Wednesday, December 10, 2008

Culture, Family, Memory Researchers Gather at Emory December 11-12

Experts on memory, family history and culture from Denmark, Germany and the United States will gather at Emory University for a two-day conference Dec. 11-12 on "Culture, Family and Communicative Memory."

The conference, which is free and open to the public, is sponsored by the Emory Center for Myth and Ritual in American Life (MARIAL) and the Emory Cognition Project.

"The ways in which we remember the events of our lives are shaped by our families and the larger communities and cultures in which we live," says Robyn Fivush, chair of Emory's psychology department and Samuel Candler Dobbs professor of psychology. "Who we are as individuals is very much defined by our social cultural place in the world." A core faculty member of MARIAL, Fivush is co-organizing the conference with colleagues from Germany, Tilmann Habermas and Harald Wexler.

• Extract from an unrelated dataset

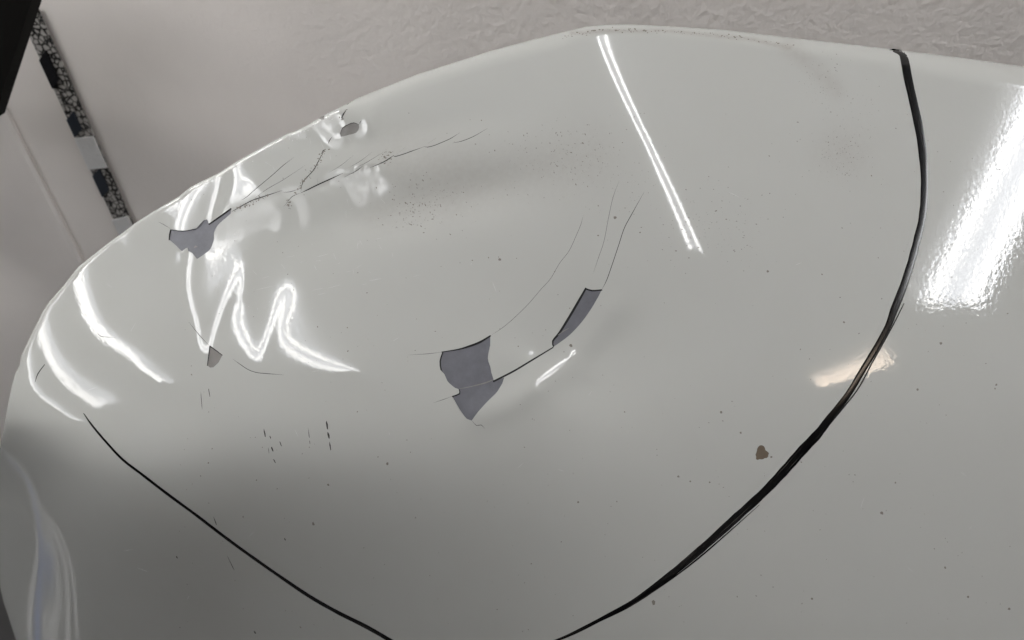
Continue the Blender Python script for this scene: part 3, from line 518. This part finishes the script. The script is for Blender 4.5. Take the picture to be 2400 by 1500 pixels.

Moderators include Fivush and MARIAL colleagues Marshall Duke, Charles Howard Candler Professor of Psychology, and Bradd Shore, director of the MARIAL Center and an anthropologist. Researchers from Denmark, Germany, Duke University, Northwestern University, the New School for Social Research in New York and Holy Cross University will discuss their work.

"Researchers from around the world will come together to consider how memory develops in childhood and throughout adulthood through family stories and cultural myths," Fivush says. "Information shared at this conference will help us better understand the complex processes by which individuals come to define themselves in relation to the social groups in which they live."

The Emory Center for Myth and Ritual in American Life (MARIAL) is one of five Sloan Centers on Working Families, supported by the Alfred P. Sloan Foundation. The Emory Center focuses its research on the functions and significance of ritual and myth in dual wage-earner middle-class families in the American South.